Task statement
In the entries that follow, how many lines contain the word "Blender"? Answer with the number only.

Source data
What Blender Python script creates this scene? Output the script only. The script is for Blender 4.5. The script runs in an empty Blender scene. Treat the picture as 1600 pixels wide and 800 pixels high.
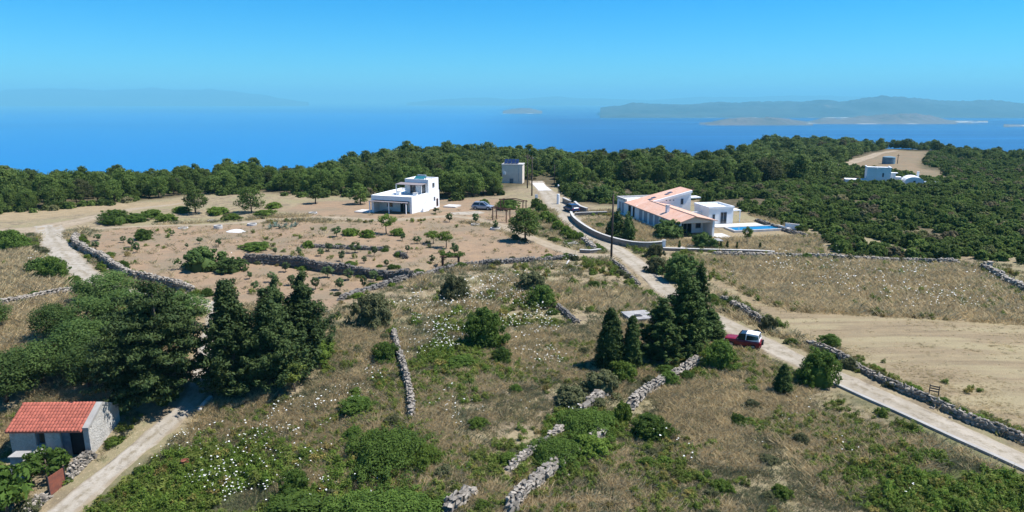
import bpy, bmesh, math, random
import numpy as np
from mathutils import Vector, Matrix

# ------------------------------------------------------------------ camera, sky, sun, exposure
SC = bpy.context.scene
COL = SC.collection
FPX = 1067.0                      # focal length in photo pixels (1600 wide)
PITCH = math.radians(12.9)
CAM_H = 21.0
cam_d = bpy.data.cameras.new('camera'); cam_d.sensor_width = 36.0; cam_d.lens = 36.0 * FPX / 1600.0
cam_d.clip_start = 0.5; cam_d.clip_end = 400000.0
cam = bpy.data.objects.new('camera', cam_d); COL.objects.link(cam)
cam.location = (0, 0, CAM_H); cam.rotation_euler = (math.pi / 2 - PITCH, 0, 0)
SC.camera = cam

SUN_EL, SUN_AZ = math.radians(60.0), math.radians(87.0)   # azimuth measured from +Y (view direction) towards +X
world = bpy.data.worlds.new('World'); SC.world = world; world.use_nodes = True
wn = world.node_tree.nodes; wl = world.node_tree.links
sky = wn.new('ShaderNodeTexSky'); sky.sky_type = 'NISHITA'; sky.sun_disc = False
sky.sun_elevation = SUN_EL; sky.sun_rotation = SUN_AZ
sky.altitude = 250.0; sky.air_density = 1.0; sky.dust_density = 0.0; sky.ozone_density = 1.0
tint = wn.new('ShaderNodeMix'); tint.data_type = 'RGBA'; tint.blend_type = 'MULTIPLY'; tint.inputs[0].default_value = 1.0
tint.inputs[7].default_value = (.275, .66, 1.03, 1)          # clear Mediterranean blue
hs = wn.new('ShaderNodeHueSaturation'); hs.inputs['Saturation'].default_value = 1.13
wl.new(sky.outputs[0], tint.inputs[6]); wl.new(tint.outputs[2], hs.inputs['Color']); wl.new(hs.outputs[0], wn['Background'].inputs['Color'])
wn['Background'].inputs['Strength'].default_value = 0.087

sun_d = bpy.data.lights.new('sun', 'SUN'); sun_d.energy = 4.6; sun_d.angle = math.radians(0.53); sun_d.color = (1.0, 0.975, 0.95)
sun = bpy.data.objects.new('sun', sun_d); COL.objects.link(sun)
_sv = Vector((math.cos(SUN_EL) * math.sin(SUN_AZ), math.cos(SUN_EL) * math.cos(SUN_AZ), math.sin(SUN_EL)))
sun.rotation_euler = _sv.to_track_quat('Z', 'Y').to_euler()
sun.location = (60, 20, 90)
SC.view_settings.view_transform = 'Standard'; SC.view_settings.look = 'None'
SC.view_settings.exposure = 0.8; SC.view_settings.gamma = 1.0; SC.view_settings.use_curve_mapping = False
try:
    SC.cycles.use_denoising = True
    SC.cycles.max_bounces = 8; SC.cycles.diffuse_bounces = 5; SC.cycles.volume_bounces = 0; SC.cycles.transparent_max_bounces = 8
except Exception:
    pass

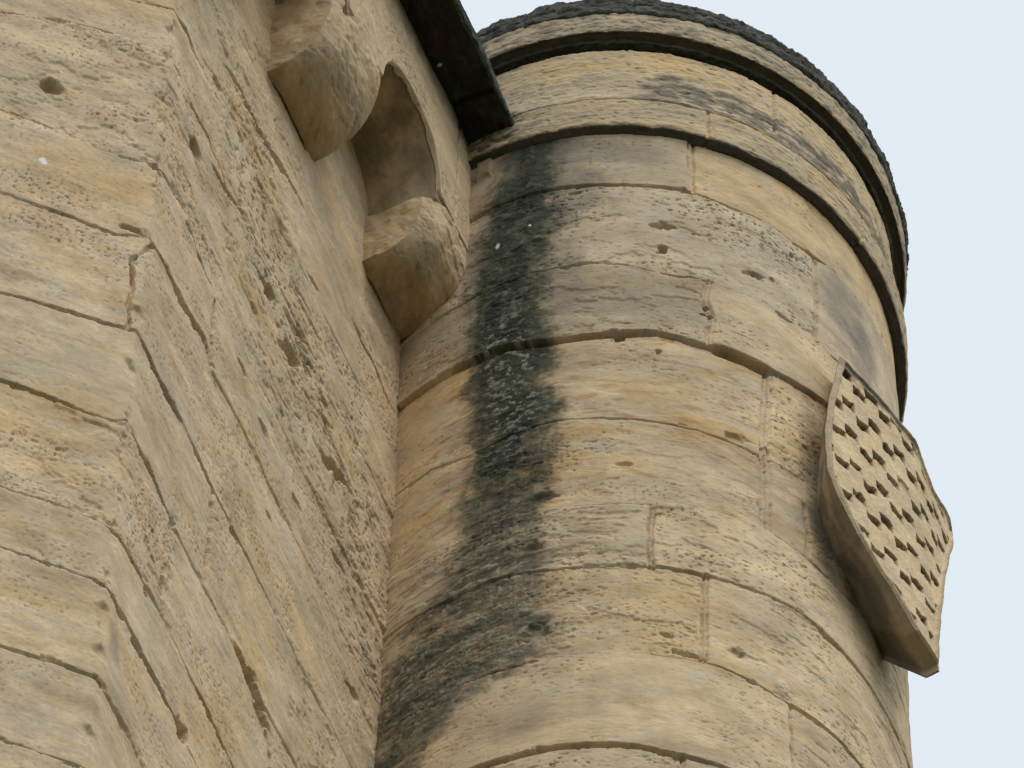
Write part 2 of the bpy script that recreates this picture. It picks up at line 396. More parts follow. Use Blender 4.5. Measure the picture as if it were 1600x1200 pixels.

Solution for this task
2